Holy Island excursion

We left Waverley at 9:00 to go to Berwick upon Tweed, about 40 minutes away just past the Scottish border.

We were heading to the Holy Island to see the ruins of the monastery of Lindisfarne. When we got to Berwick (pronounced Bear-ick), we found the bus to the Holy Island runs on Wednesdays and Saturdays. It was Thursday. A bus would take us to Beal, which was still about 5 or 6 miles from the Holy Island. So, it was another taxi ride.

Royal Border Bridge, a railway viaduct

We got the driver to take us to the causeway to the island. It was £15 for the ride. The sign at the causeway informed us it was 3.5 miles to the island.

The posted tide table showed that 11:10 was safe to cross. It was not yet 10:30 so we waited around.

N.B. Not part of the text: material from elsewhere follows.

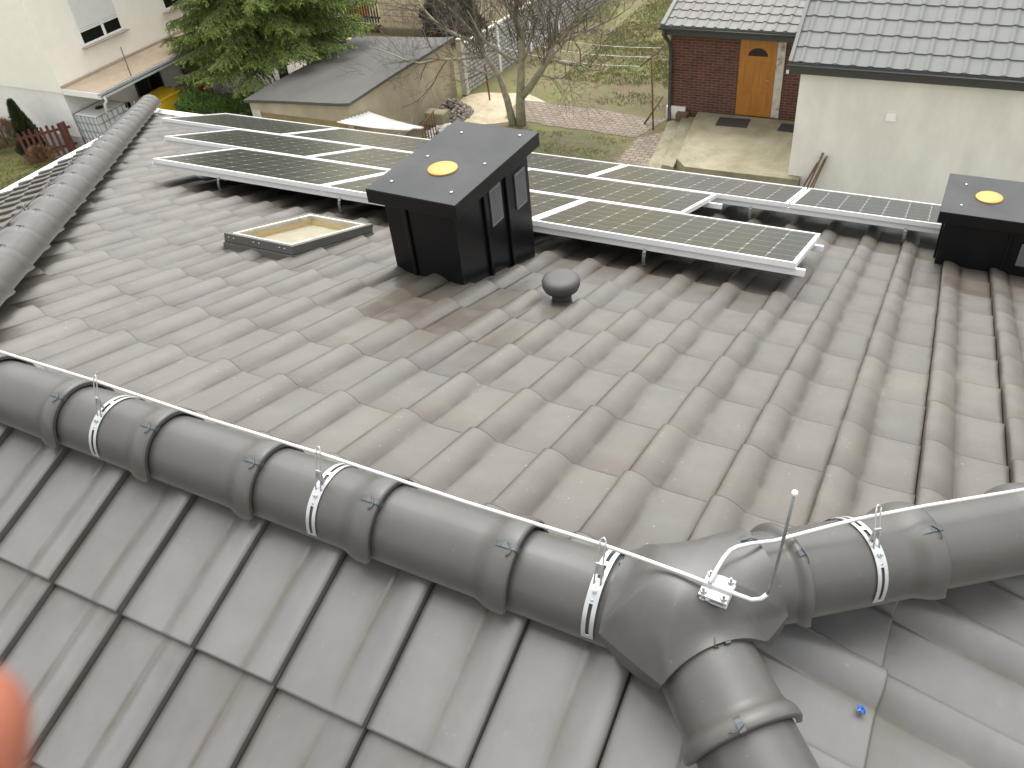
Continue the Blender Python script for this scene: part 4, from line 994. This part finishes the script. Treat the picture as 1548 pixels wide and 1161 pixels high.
b.add([(x, y, z + zt) for x, y, z in top], [(j * (n + 1) + i, j * (n + 1) + i + 1, (j + 1) * (n + 1) + i + 1, (j + 1) * (n + 1) + i) for j in range(n) for i in range(n)], True)
edge = [i for i in range(n + 1)] + [(j * (n + 1) + n) for j in range(1, n + 1)] + [(n * (n + 1) + i) for i in range(n - 1, -1, -1)] + [j * (n + 1) for j in range(n - 1, 0, -1)]
E2 = [top[i] for i in edge]; N2 = len(E2)
b.add([(x, y, z + zt) for x, y, z in E2] + [(x, y, z - .03) for x, y, z in E2], [(i, i + N2, (i + 1) % N2 + N2, (i + 1) % N2) for i in range(N2)])
b.add([(x, y, z - .028) for x, y, z in top], [(j * (n + 1) + i, (j + 1) * (n + 1) + i, (j + 1) * (n + 1) + i + 1, j * (n + 1) + i + 1) for j in range(n) for i in range(n)])
b.build('roof', 'felt', sh)
b = MB(); b.box((xb + .101, ya - .1, zB - .02), (xb + .13, yb_ + .1, zB + .0)); 
# small brown board leaning left of the shed
bd = MB(); bd.tube([(-18.3, 16.2, G + .1), (-17.85, 16.1, G + 1.25)], .035, 4); bd.tube([(-18.6, 16.1, G + .75), (-17.8, 16.05, G + 1.1)], .03, 4)
tag(bd.build('brown_timber', 'red_wood'), 'crossed brown timber pieces leaning at the left end of the shed', 'timber')

# corrugated sheet leaning by the shed wall
cs = MB(); n, mrows = 60, 10; vs = []
P00, P10, P01, P11 = Vector((-14.0, 15.55, -6.68)), Vector((-13.98, 16.95, -6.96)), Vector((-12.75, 16.95, -7.42)), Vector((-12.72, 17.62, -7.5))
for j in range(mrows + 1):
    for i in range(n + 1):
        u, v_ = i / n, j / mrows; p = (P00.lerp(P10, u)).lerp(P01.lerp(P11, u), v_); p.z += .022 * math.sin(u * n * .9) - .18 * v_ * (1 - v_) + .06 * math.sin(u * 4 + 1) * v_; vs.append(p)
cs.add(vs, [(j * (n + 1) + i, j * (n + 1) + i + 1, (j + 1) * (n + 1) + i + 1, (j + 1) * (n + 1) + i) for j in range(mrows) for i in range(n)], True)
tag(cs.build('corrugated_sheet', 'sheet'), 'crumpled white corrugated sheet lying against the stained shed wall', 'sheet')
cr = thing('iron_rack', 'low rusty iron bar rack at the end of the white corrugated sheet', 'rack', (-13.2, 18.4, G))
for i in range(6):
    b = MB(); y = 17.9 + .14 * i; b.tube([(-13.0, y, G), (-13.0, y, G + .62 + .03 * i)], .016, 6); b.build('bar', 'rust', cr)
b = MB(); b.tube([(-13.0, 17.85, G + .62), (-13.0, 18.65, G + .78)], .02, 6); b.build('top_bar', 'rust', cr)

def rubble(name, label, cx, cy, rx, ry, h, n, sz, m, seed):
    r = random.Random(seed); o = thing(name, label, 'stone pile', (cx, cy, G)); mb = MB(); ico = bmesh.new(); bmesh.ops.create_icosphere(ico, subdivisions=1, radius=1)
    ico.verts.index_update(); iv = [v.co.copy() for v in ico.verts]; fi = [[v.index for v in f.verts] for f in ico.faces]; ico.free()
    for i in range(n):
        a = r.uniform(0, 2 * PI); q = math.sqrt(r.random()); z = h * (1 - q) * r.uniform(.6, 1) ; s = sz * r.uniform(.5, 1.3)
        T = Tr(cx + rx * q * math.cos(a), cy + ry * q * math.sin(a), G + z) @ Matrix.Rotation(r.uniform(0, 6), 4, Vector((r.random() + .01, r.random(), r.random())))
        mb.add([(v.x * s * r.uniform(.8, 1.2), v.y * s * .8 * r.uniform(.8, 1.2), v.z * s * .6) for v in iv], fi, False, T=T)
    po = mb.build('stones', m, o); po['kind'] = 'stuff'; return o
rubble('stone_pile', 'pile of grey-brown stones at the foot of the concrete fence', -13.35, 20.1, .62, .75, .55, 420, .075, 'stones', 2)
rubble('rubble_heap', 'heap of pale rubble beside the iron rack', -12.75, 18.9, .7, .6, .25, 200, .09, 'pale_stones', 3)
lg = MB(); lg.box((-13.75, 19.2, G), (-13.1, 19.6, G + .42), bev=.04); tag(lg.build('stone_block', 'concrete_old'), 'old concrete block between the stone pile and the shed wall', 'block')
rubble('scattered_stones', 'scattered pale stones on the ground beneath the spruce', -18.9, 19.8, 1.0, 2.2, .15, 420, .085, 'pale_stones', 6)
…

By 10:45 cars started to inch their way across. We set off walking along the causeway where there is barely room when a car passes. But soon we were able to walk on the sand or seagrass off the sides of the road.

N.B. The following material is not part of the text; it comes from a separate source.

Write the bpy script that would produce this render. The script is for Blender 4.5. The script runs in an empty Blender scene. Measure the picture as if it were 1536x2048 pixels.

We were at the carpark on the island by 11:45. We could see a lot of people lining the main street.

We asked a bobby, who told us people were waiting for Prince Edward who was at the castle and about to pass along the street for a tree planting ceremony
We headed to a pub but it didn’t open until 12 so we checked out a jewellery store. As we were waiting for the pub to open, Prince Edward’s car drove past. Robin didn’t know who Prince Edward was.
We had fish and chips at the pub.
After, it was off to Lindisfarne Priory and museum where the exhibition explains about the Lindisfarne Gospels, a medieval illuminated gospel similar to the Book of Kells in Dublin with its Celtic illuminations.

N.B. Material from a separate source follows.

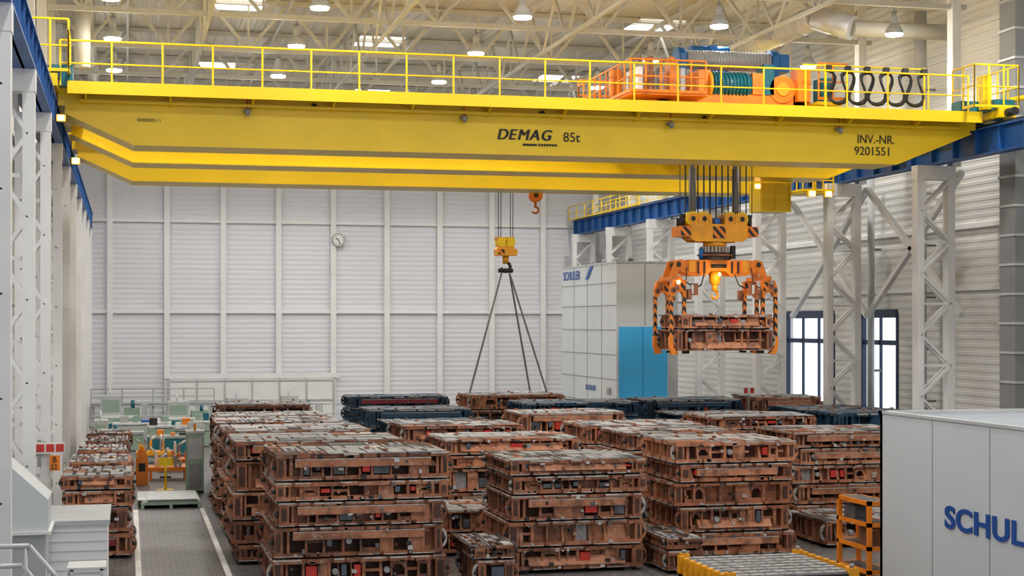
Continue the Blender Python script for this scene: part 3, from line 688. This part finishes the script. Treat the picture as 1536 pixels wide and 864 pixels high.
# ---------------------------------------------------------------- press
b=MB(); px0,px1,py0,py1,pz=21.,23.4,67.5,76.6,8.75
b.box(px0,px1,py0,py1,0,pz,'panel'); b.box(px0+.3,px1+.8,py0+1,py1-1,0,pz-.3,'lgrey')
for z in (1.3,2.4,3.5,4.6,5.7,6.8,7.8): b.box(px0-.012,px0,py0,py1,z-.02,z+.02,'seam')
for y in (69.8,72.1,74.4): b.box(px0-.014,px0,y-.02,y+.02,0,pz,'seam')
b.box(px0-.03,px1+.03,py0-.03,py1+.03,pz-.08,pz,'lgrey')
b.box(px0+.10,px0+2.35,py0-.05,py0,.3,5.85,'cyan'); b.box(px0+1.18,px0+1.20,py0-.06,py0,.3,5.85,'logo')
b.box(px0+1.3,px0+1.33,py0-.02,py0,5.9,pz-.1,'seam')
b.box(px0+.3,px0+1.2,py0-.3,py0,0,.3,'grey')
for y in range(68,76,2): b.cyl((px0+.8,y,pz),(px0+.8,y,pz+.25),.12,'grey',10)
press=b.build('stamping_press')
text('press_lettering','SCHULER',.60,(px0-.03,76.3,8.10),(R90,0,-R90),'logo',press,1.2)
text('press_lettering_small','SCHULER',.35,(px0-.03,72.3,2.9),(R90,0,-R90),'logo',press,1.1)
text('press_number','110',.5,(px0-.03,69.,2.8),(R90,0,-R90),'seam',press)
b=MB(); b.prism([(72.4,8.05),(71.9,8.05),(71.1,8.65),(71.6,8.65)],px0-.03,px0-.01,'logo','x'); b.build('press_emblem',parent=press)

# ---------------------------------------------------------------- white cabin, right foreground
b=MB(); cx=16.45; cz=4.; cy0,cy1=20.,33.; cx1=24.; c='cabin'
b.box(cx,cx+.12,cy0,cy1,0,cz,c); b.box(cx,cx1,cy1-.12,cy1,0,cz,c); b.box(cx1-.12,cx1,cy0,cy1,0,cz,c); b.box(cx,cx1,cy0,cy0+.12,0,cz,c)
b.box(cx+.12,cx1-.12,cy0+.12,cy1-.12,cz-.75,cz-.65,'white')
b.box(cx-.03,cx+.15,cy0,cy1+.03,cz-.02,cz+.04,'lgrey'); b.box(cx-.03,cx1,cy1-.15,cy1+.03,cz-.02,cz+.04,'lgrey')
for y in (30.6,28.3,26,23.7): b.box(cx-.006,cx,y-.012,y+.012,0,cz-.05,'seam')
cab=b.build('machine_enclosure_cabin')
text('enclosure_lettering','SCHULER',.63,(cx-.02,30.05,1.80),(R90,0,-R90),'logo',cab,1.5,.018,0,1.04)

# ---------------------------------------------------------------- foreground bolster, rack
b=MB(); BL=2.95
b.box(0,BL,0,3.0,.10,.6,'rustl'); b.box(.1,BL-.1,-.02,3.02,.2,.5,'dark')
for k in range(9): b.box(k*.36,.07+k*.36,-.06,0,.1,.65,'rustl')
for k in range(8): 
    b.box(.0,BL,.02+k*.37,.09+k*.37,.6,.70,'dark'); b.box(.1,BL-.1,.11+k*.37,.35+k*.37,.6,.74,'steel')
for k in range(8):
    for j in range(8): b.box(.25+j*.33,.28+j*.33,.14+k*.37,.32+k*.37,.74,.745,'slate')
for k in range(8): 
    for xx in (-.08,BL-.04): b.box(xx,xx+.12,.10+k*.37,.28+k*.37,.4,.78,'amber')
for x in (0,BL-.2):
    for y in (0,2.8): b.box(x,x+.2,y,y+.2,0,.82,'amber'); b.cyl((x+.1,y+.1,.82),(x+.1,y+.1,.9),.05,'steel',8)
b.build('roller_bolster',loc=(12.1,31.2,0))
b=MB()
for x in (0,.5):
    for y in (0,1.6): b.box(x,x+.1,y,y+.1,0,1.85,'orange')
for z in (.15,.7,1.25,1.75):
    b.box(0,.6,0,.08,z,z+.1,'orange'); b.box(0,.6,1.6,1.7,z,z+.1,'orange'); b.box(0,.08,0,1.7,z,z+.1,'orange'); b.box(.52,.6,0,1.7,z,z+.1,'orange'); b.box(.05,.55,.05,1.6,z+.08,z+.1,'steel_d')
b.box(.1,.5,.2,.7,.8,1.2,'rust'); b.box(.1,.5,.9,1.5,1.35,1.65,'steel_d')
b.build('steel_storage_rack',loc=(16.75,34.2,0))

# ---------------------------------------------------------------- left foreground
b=MB(); b.box(-1.7,-.38,33.2,36,0,1.95,'white'); b.box(-1.75,-.33,33.15,36.05,1.95,2.05,'lgrey')
for k in range(10): b.box(-1.7,-.38,33.19,33.2,.1+k*.19,.115+k*.19,'lgrey')
b.build('low_brick_partition')
b=MB(); b.prism([(-2.75,2.0),(-1.45,2.0),(-1.45,2.65),(-2.2,3.35),(-2.75,3.35)],31.6,33.1,'panel'); 
b.box(-2.7,-1.5,31.7,33.,0,2.0,'lgrey'); b.prism([(-2.8,2.0),(-1.40,2.0),(-1.40,2.06),(-2.8,2.06)],31.5,33.12,'white'); b.build('sloped_machine_hood')
b=MB(); s='silver'
for (x0_,z0_,x1_,z1_) in ((-2.6,2.6,-1.45,2.6),(-1.45,2.6,-.8,1.8),(-2.6,2.3,-1.55,2.3),(-1.55,2.3,-.95,1.5)):
    b.cyl((x0_,25.5,z0_),(x1_,25.5,z1_),.04,s,8)
for x,z in ((-2.5,2.6),(-2.05,2.6),(-1.5,2.6),(-1.15,2.2),(-.85,1.85)): b.cyl((x,25.5,0),(x,25.5,z),.035,s,8)
for k in range(8): b.box(-1.6+k*.12,-1.4+k*.12,25.55,26.4,1.5-k*.18,1.54-k*.18,'grey')
b.box(-2.7,-1.5,25.55,27,1.5,1.56,'grey')
b.build('stair_handrail')
b=MB()
for x in (-.95,-.45): b.box(x,x+.06,28.6,28.7,0,1.75,'silver')
for k in range(7): b.box(-.95,-.4,28.62,28.68,.2+k*.24,.24+k*.24,'silver')
b.box(-1.0,-.35,28.6,29.4,1.72,1.78,'silver')
for x in (-.98,-.42): b.beam((x,29.4,0),(x,29.2,1.75),.05,'silver')
b.build('aluminium_step_ladder')
b=MB(); 
b.box(-2.35,-1.6,44.05,44.1,2.55,2.85,'white')
for k in range(3): b.box(-2.32+k*.25,-2.12+k*.25,44.03,44.05,2.6,2.8,'red')
b.box(-1.98,-1.72,44.03,44.08,2.1,2.5,'orange'); b.box(-2.3,-2.2,44.08,44.3,2.2,2.9,'grey')
sg=b.build('aisle_sign_board')
text('sign_letter','B',.22,(-1.92,44.02,2.32),(R90,0,0),'black',sg); text('sign_number','22',.18,(-1.96,44.02,2.14),(R90,0,0),'black',sg)

# ---------------------------------------------------------------- workshop items beyond the aisle
b=MB(); b.box(0,.6,0,1.,.1,2.1,'green'); b.box(.05,.55,-.02,0,1.2,1.95,'lgrey'); b.box(.1,.5,-.03,0,.2,1.05,'grey'); b.box(-.03,.63,-.03,1.03,2.1,2.2,'lgrey'); b.box(0,.6,0,1,0,.1,'dark'); b.cyl((.3,.3,2.2),(.3,.3,2.45),.05,'orange',8); b.build('control_cabinet',loc=(2.05,57.5,0))
b=MB(); b.box(0,1.9,0,3.4,.12,.2,'green')
for x in (0,.9,1.8): b.box(x,x+.1,0,3.4,0,.12,'green')
b.box(.05,1.85,.1,3.3,.2,.24,'sheet'); b.box(-.1,1.7,.3,3.0,.24,.27,'sheet'); b.box(.2,1.8,.0,2.6,.27,.30,'sheet'); b.build('sheet_metal_pallet',loc=(.45,53.,0))
def jig(x,y,m,sd):
    r=random.Random(sd); b=MB(); b.box(0,1.5,0,1.2,.35,.5,m)
    for ax in (.05,1.35):
        for ay in (.05,1.05): b.box(ax,ax+.1,ay,ay+.1,0,.35,m)
    for k in range(6):
        cx_=r.uniform(.15,1.3);cy_=r.uniform(.1,1.); h=r.uniform(.2,.6); b.box(cx_-.06,cx_+.06,cy_-.06,cy_+.06,.5,.5+h,r.choice([m,'white','steel']))
        b.cyl((cx_,cy_,.5+h),(cx_+r.uniform(-.3,.3),cy_,.55+h+r.uniform(0,.2)),.05,r.choice(['orange','white','steel']),8)
    b.build('welding_fixture',loc=(x,y,0))
jig(.8,62.5,'orange',1); jig(1.2,66,'orange',2); jig(.4,70,'amber',3)
b=MB(); b.box(0,.45,0,.4,0,.9,'orange'); b.prism([(0,.9),(.45,.9),(.35,1.3),(.1,1.3)],0,.4,'orange'); b.cyl((.22,.2,1.3),(.22,.2,1.45),.08,'amber',10); b.box(.1,.35,-.02,0,.5,.8,'dark'); b.build('safety_scanner_post',loc=(.33,61.,0))
b=MB(); b.box(-.3,.3,-.3,.3,0,.06,'yellow'); b.cyl((0,0,0),(0,0,1.2),.05,'yellow',8); b.box(-.25,.25,-.04,.04,.9,1.2,'yellow'); b.cyl((-.2,0,.5),(.2,0,.5),.04,'dark',8); b.build('yellow_barrier_stand',loc=(1.35,58.5,0))
def bench(x,y,L,m,top,sd,name='workshop_bench'):
    r=random.Random(sd); b=MB(); b.box(0,L,0,.8,.85,.92,top)
    for ax in (0,L-.08): b.box(ax,ax+.08,0,.8,0,.85,m)
    b.box(.08,L-.08,.05,.75,.1,.75,m)
    k=.1
    while k<L-.4:
        w=r.uniform(.15,.45); b.box(k,k+w,.1,.6,.92,.92+r.uniform(.1,.4),r.choice(['teal','green','red','lgrey','blue','white','orange','dark','green','lgrey'])); k+=w+r.uniform(.05,.4)
    b.build(name,loc=(x,y,0))
bench(.9,74,2.4,'teal','lgrey',1); bench(-1.2,77,2.0,'green','lgrey',2); bench(2.2,79,3,'green','steel',3); bench(-1.4,84,4,'lgrey','white',4); bench(3.4,85,3.5,'lgrey','white',5); bench(1.,81.5,2.3,'green','white',6)
def machine(x,y,w,d,h,sd):
    r=random.Random(sd); b=MB(); b.box(0,w,0,d,0,h*.45,'green'); b.box(.1*w,.55*w,.2*d,d,h*.45,h,'lgrey'); b.box(.6*w,.95*w,.3*d,.9*d,h*.45,h*.7,'green')
    b.box(.15*w,.5*w,.2*d-.03,.2*d,h*.6,h*.9,'green'); b.box(w,w+.3,.2,.4,h*.5,h*.8,'lgrey'); b.box(w-.05,w+.05,.2,.4,0,h*.5,'lgrey'); b.cyl((.3*w,.5*d,h),(.3*w,.5*d,h+.4),.05,'silver',8)
    b.box(.05*w,.95*w,-.05,0,.1,h*.35,'lgrey'); b.cyl((.8*w,.1*d,h*.7),(.8*w,.1*d,h*.9),.1,'teal',10); b.box(.1*w,.9*w,.05,.2*d,h*.45,h*.5,'white')
    b.build('machine_tool',loc=(x,y,0))
machine(-1.6,88,2.4,2,2.1,1); machine(1.9,89,2.6,2,1.7,2); machine(5.2,90,2.6,2,1.8,3); machine(-1.5,71,1.3,1.6,1.8,4); machine(8.1,88,2.0,2,2.,5)
b=MB(); b.rail((-2.,95.5,0),(13,95.5,0),1.2,1.6,'lgrey',.04); b.rail((-2.,95.5,1.3),(5,95.5,1.3),.9,1.6,'lgrey',.04); b.box(-2,5,95.6,97,1.2,1.3,'lgrey')
for x in (-1.9,1.5,4.9): b.box(x-.06,x+.06,95.6,95.7,0,1.2,'lgrey'); b.box(x-.06,x+.06,96.9,97,0,1.2,'lgrey')
b.build('mezzanine_railing')
b=MB(); b.box(0,.5,0,.05,0,.3,'white'); b.box(.05,.2,-.01,0,.05,.25,'red'); b.box(.3,.45,-.01,0,.05,.25,'red'); b.cyl((.25,.05,-3.3),(.25,.05,0),.03,'grey',6); b.build('aisle_sign_board',loc=(22.7,56.9,3.3))

# ---------------------------------------------------------------- world, camera
w=bpy.data.worlds.new('world'); sc.world=w; w.use_nodes=True
bg=w.node_tree.nodes['Background']; bg.inputs[0].default_value=(.86,.93,1.,1); bg.inputs[1].default_value=1.35
cam=bpy.data.cameras.new('camera'); co=bpy.data.objects.new('camera',cam); sc.collection.objects.link(co)
co.location=(0,0,6); co.rotation_euler=(R90,0,-math.radians(13.54)); cam.lens=56.25; cam.sensor_width=36; cam.shift_y=53/1536; cam.clip_end=500
sc.camera=co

As we got to the Priory, it started to rain making it difficult to visit the ruins.

We ended up looking around the Lindisfarne winery because it was inside. It features mead and fruit wines. We got the taxi driver who brought us to the causeway to pick us up on the island and return us to the railway station in Berwick.
Lindisfarne Castle
Because we had 22 minutes until the train for Edinburgh arrived, Scott and Robin decided they need to try out the local pub. The Castle Hotel was closed and we ended up at the White Horse where Robin and Scott downed a pint. We had to hoof it back to the railway station with less than 5 minutes to board the Edinburgh train. Back in Edinburgh, the sun was shining. We did a bit of shopping then back to the flat to finish the last bottle of champagne.

We phoned for up some Indian food at Zest and went to Robin’s flat to watch the Euro semi-finals between Spain and Russia while we waited for food to arrive.